L'anecdote sur les malettes et négatifs de Capa et Centelles et leurs pérégrinations est originale et touchante.

el chulo a dit…

certes maja, mais la guerre d'espagne fut aussi un champ d'essai de la "fameuse communication" politique, et des deux cotés, c'est hélas vrai, et rassurez vous chaque peuple a ou a eu son nain.
je parle aussi, en dehors du nanisme intellectuel, bien plus nocif que l'autre, quoi qu'intimemnt lié, lorsque malheureusement ils convivent, de la censure et de l'imagerie, dont j'ai une collection d'affiches, facilitée par mon cher angel, l'utilisation des ondes de queipo de llano, la négation et le mensonge et la bénédiction de l'église qui plus est.
c'est toujours un immense plaisir de vous lire.

Maja Lola a dit…

Que de choses remuées après le commentaire d'El Chulo. J'ai dans la mémoire de ma rétine (souvenir de petite enfance) les images du NO-DO, un des "outils" de prédilection du caudillo.
La propagande dans toute sa splendeur, même pas subliminale.
Quant à l'église et ses complicités honteuses, elle a perdu de nombreux fidèles qui, la foi chevillée au corps, continuent de vivre cette dernière sans subir la dictature de ses dogmes.

Bernard a dit…

"Acteur neutre ou militant engagé?" a écrit Maja Lola...

Et si on osait la métaphore: toreo de profil, ou en chargeant la suerte?... (autrement dit, la sacro-sainte "neutralité" revendiquée n'est-elle pas, à l'instar de "l'objectivité", une quasi supercherie intellectuelle?...)

A Maja Lola - ou à Chulo: qu'est-ce que le "NO-DO"?... (pardon de ne pas savoir)

Prenez soin de vous - Bernard

Maja Lola a dit…

Pour Bernard :
le NO-DO est l'abréviation de NOticiero DOcumental.
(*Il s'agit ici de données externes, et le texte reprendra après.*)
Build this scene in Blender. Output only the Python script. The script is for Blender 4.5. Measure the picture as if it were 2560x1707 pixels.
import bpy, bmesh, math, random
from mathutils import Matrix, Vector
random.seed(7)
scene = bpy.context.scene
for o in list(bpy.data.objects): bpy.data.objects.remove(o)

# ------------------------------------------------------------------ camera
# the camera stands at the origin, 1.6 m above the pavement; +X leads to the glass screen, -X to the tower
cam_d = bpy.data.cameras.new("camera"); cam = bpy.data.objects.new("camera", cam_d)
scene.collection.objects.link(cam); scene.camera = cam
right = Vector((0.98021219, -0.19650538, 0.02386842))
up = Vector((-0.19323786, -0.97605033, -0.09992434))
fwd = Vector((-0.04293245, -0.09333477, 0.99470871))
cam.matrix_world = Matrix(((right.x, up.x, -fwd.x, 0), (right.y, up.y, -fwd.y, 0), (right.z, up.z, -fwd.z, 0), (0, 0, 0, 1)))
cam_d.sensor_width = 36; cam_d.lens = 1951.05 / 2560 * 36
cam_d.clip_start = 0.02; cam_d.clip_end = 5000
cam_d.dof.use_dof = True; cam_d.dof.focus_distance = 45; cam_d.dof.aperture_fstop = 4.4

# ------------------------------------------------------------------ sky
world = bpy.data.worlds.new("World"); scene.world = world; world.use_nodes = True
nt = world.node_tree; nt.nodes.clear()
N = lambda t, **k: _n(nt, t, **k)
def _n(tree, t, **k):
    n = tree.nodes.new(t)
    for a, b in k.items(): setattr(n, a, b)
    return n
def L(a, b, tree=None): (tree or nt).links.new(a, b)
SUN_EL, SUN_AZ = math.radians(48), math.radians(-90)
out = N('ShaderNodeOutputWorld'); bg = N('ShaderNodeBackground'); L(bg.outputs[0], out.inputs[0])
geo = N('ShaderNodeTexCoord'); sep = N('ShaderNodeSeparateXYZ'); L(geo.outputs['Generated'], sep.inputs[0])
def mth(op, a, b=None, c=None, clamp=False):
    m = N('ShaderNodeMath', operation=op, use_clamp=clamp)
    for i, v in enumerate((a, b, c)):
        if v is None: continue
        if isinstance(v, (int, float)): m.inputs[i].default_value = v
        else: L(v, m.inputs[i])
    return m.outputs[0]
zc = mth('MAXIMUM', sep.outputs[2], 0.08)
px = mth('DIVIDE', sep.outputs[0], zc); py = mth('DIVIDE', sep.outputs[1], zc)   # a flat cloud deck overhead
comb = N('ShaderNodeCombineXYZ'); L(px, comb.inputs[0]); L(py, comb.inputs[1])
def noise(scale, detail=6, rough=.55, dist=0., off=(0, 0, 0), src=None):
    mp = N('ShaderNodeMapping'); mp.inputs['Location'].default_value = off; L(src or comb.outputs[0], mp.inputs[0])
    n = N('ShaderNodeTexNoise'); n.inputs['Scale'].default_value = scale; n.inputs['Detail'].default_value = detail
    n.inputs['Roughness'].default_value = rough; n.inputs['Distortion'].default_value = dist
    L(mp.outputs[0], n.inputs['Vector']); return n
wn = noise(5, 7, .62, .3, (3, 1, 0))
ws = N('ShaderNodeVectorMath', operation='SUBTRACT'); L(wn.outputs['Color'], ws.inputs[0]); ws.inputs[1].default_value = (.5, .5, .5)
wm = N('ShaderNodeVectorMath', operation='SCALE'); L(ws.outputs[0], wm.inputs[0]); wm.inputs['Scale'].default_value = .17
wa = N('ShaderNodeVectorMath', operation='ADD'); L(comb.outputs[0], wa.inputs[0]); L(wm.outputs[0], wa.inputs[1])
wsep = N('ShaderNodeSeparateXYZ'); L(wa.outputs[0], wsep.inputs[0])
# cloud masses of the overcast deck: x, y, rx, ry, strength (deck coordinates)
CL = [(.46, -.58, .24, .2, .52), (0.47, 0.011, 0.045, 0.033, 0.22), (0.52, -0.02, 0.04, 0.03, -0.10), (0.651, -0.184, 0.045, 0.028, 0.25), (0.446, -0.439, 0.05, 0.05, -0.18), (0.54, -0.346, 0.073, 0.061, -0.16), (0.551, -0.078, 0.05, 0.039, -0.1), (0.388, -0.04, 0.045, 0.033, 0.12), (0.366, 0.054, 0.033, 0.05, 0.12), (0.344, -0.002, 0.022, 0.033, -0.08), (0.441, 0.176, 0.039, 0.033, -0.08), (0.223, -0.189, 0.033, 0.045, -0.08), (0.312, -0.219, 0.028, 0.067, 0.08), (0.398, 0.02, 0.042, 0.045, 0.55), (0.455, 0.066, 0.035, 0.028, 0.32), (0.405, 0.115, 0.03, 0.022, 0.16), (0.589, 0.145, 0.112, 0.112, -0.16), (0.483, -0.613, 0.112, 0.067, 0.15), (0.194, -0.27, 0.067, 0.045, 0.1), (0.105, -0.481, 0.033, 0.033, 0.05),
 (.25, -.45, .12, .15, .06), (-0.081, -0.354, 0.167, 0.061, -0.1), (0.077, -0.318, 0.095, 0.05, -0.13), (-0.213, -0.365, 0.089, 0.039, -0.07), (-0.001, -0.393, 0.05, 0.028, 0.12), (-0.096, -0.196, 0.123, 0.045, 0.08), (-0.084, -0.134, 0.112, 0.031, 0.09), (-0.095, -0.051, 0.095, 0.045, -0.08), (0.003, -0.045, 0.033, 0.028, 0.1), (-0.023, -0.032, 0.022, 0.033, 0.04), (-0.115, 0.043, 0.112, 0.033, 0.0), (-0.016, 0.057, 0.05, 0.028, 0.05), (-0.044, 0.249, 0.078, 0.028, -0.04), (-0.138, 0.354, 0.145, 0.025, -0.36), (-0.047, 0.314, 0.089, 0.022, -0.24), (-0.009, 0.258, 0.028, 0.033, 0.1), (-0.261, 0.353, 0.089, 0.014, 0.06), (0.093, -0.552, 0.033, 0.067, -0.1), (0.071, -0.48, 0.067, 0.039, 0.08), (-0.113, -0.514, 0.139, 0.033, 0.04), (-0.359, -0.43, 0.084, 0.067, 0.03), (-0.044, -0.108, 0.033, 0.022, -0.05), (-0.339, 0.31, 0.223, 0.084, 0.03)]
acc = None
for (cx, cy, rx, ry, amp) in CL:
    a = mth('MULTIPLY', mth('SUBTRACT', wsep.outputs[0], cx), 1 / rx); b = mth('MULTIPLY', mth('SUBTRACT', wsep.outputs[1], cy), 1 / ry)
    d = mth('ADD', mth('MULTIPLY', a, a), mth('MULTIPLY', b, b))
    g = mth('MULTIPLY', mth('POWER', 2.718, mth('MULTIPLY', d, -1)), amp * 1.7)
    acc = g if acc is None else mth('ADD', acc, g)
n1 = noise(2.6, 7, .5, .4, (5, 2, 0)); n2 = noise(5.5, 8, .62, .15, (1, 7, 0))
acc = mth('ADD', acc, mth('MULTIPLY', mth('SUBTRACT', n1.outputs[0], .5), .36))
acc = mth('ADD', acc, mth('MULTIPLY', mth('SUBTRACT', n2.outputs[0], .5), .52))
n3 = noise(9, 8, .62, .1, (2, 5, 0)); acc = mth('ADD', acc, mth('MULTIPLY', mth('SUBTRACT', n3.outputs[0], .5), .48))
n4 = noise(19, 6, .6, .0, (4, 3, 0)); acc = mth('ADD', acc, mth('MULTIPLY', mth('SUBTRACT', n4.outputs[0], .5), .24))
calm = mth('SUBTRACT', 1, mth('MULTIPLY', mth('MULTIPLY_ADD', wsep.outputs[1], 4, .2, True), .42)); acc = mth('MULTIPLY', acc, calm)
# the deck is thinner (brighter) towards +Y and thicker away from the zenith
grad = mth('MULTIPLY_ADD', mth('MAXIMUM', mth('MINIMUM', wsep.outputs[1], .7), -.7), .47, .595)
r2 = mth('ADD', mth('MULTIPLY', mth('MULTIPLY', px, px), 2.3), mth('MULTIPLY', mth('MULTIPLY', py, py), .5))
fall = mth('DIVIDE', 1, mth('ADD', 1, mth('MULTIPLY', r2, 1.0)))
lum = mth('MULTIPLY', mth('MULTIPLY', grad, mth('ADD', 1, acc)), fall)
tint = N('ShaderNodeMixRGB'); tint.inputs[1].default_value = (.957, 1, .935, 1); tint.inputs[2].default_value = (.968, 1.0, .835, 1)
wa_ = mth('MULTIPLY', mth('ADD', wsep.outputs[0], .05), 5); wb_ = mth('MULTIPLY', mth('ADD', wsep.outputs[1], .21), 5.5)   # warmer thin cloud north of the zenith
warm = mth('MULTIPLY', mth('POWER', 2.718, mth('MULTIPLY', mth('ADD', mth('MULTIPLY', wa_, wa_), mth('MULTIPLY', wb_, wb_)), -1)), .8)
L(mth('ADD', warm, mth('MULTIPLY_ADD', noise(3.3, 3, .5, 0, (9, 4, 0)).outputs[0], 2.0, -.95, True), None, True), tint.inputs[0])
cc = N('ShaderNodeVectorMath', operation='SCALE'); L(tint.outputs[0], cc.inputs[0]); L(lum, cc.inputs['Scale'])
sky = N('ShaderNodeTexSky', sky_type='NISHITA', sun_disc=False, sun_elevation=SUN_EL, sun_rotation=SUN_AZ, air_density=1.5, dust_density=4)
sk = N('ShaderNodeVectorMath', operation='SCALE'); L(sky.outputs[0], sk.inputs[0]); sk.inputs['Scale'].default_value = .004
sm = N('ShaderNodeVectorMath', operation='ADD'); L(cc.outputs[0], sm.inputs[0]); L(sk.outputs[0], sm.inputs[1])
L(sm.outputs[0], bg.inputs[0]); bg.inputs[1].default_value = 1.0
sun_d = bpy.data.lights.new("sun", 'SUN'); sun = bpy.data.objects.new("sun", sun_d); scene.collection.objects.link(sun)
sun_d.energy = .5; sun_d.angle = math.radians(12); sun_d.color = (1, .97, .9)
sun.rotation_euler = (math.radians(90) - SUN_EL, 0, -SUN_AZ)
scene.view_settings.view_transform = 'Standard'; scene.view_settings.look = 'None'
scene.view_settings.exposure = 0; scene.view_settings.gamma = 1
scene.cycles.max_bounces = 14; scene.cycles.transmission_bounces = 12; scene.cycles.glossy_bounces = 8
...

Il s'agissait de petits films que toute salle de cinéma devait obligatoirement diffuser avant le film principal et qui diffusait des actualités orientées et propagandistes à la gloire du régime franquiste.
La famille du caudillo y apparaissait d'ailleurs souvent constituant ainsi de la communication "people" où étaient mis en évidence les valeurs morales et chrétiennes que tout espagnol devait suivre en exemple.
Petit clin d'oeil marrant : le caudillo et son épouse étaient surnommés Carmen "collares" et Paco "medallas", leur omniprésence à l'écran étant, vous vous en doutez matière à humour et dérision.

el Chulo a dit…

"collares" parce que la dame carmen polo ne détestait pas choisir des bijoux dans les bijouteries les plus huppées et que, in fine, ces bijoutiers, lorsqu'ils savaient la présence de la dame un peu rapace fermaient parfois leur boutique, plutôt que d'avoir à ne pas "envoyer" une facture..Il en était de même pour les dentistes, la dame avait de grandes dents.
paco aimait les uniformes et les médailles. il se trimballait sur son yacht azor en grand uniforme d'amiral, alors qu'il n'avait pas pu intégrer cette école de l'élite d'el ferrol, et entrait dans les cathédrales sous un dais, faveur exclusivement réservée au pape ou au roi, ce qui lui valut la fureur de segura, par ailleurs intégrite forcené et qui ne fut pas de peu d'influence pour aligner l'eglise au idées du "movimiento" avec son compadre le subtil goma..

Maja Lola a dit…

J'ai terriblement envie de répondre au texte "Pour Maja Lola" de notre Chulo mais je suis encore confrontée à des problèmes techniques. Mais j'avoue que je ne suis pas une référence en matière de technique informatique. Donc, je vais m'adresser à plus compétent que moi pour me tirer ce "lio" !
Hasta prontisimo Chulo.

Bernard a dit…

A Maja lola et Chulo,

Merci pour votre réponse à deux voix, et qui se complètent si bien!... Et qu'il est réconfortant de nouveau de pouvoir constater qu'en (presque) toutes circonstances, notre chère viande humaine sait rire - du moins se moquer - de ses puissants (!) du moment...

Quelque part - comme l'écrivent les journaleux post-modernes, le NO-DO était une sorte de "DODO" (non, Chulo, bien sûr, pas le Dodo de Mada), le "Dodo" des "anges du guet" urbains et moyennageux: "Dormez bien, bonnes gens! Nous veillons sur vous!"...

Veillez bien sur vous - Bernard

el Chulo a dit…

merci gina,

vous ne pouvez pas accéder non plus pu votre fidélité à ce grand Marcos vous l'interdit.

en tous cas, votre mot me touche beaucoup, ainsi que les commentaires toujours distanciés de l'ami largocampo.

el Chulo a dit…

j'attends bien sûr et elle doit s'en douter le commentaire de maja

el chulo a dit…

tu fais bien de préciser ami bernard. sauf que je n'ai rien ni d'un ange ni d'un guetteur.
pour ma seule gouverne personnelle, il m'est important d'aller aussi loin que je peux dans certaines choses. avec mes moyens bien sûr mais c'est le lot de tout le monde y compris hélas des gouvernants dont l'absence de culture, de recul, d'humilité, d'autocritique leur ferait penser qu'ils savent. ce qui me parait stupéfiant!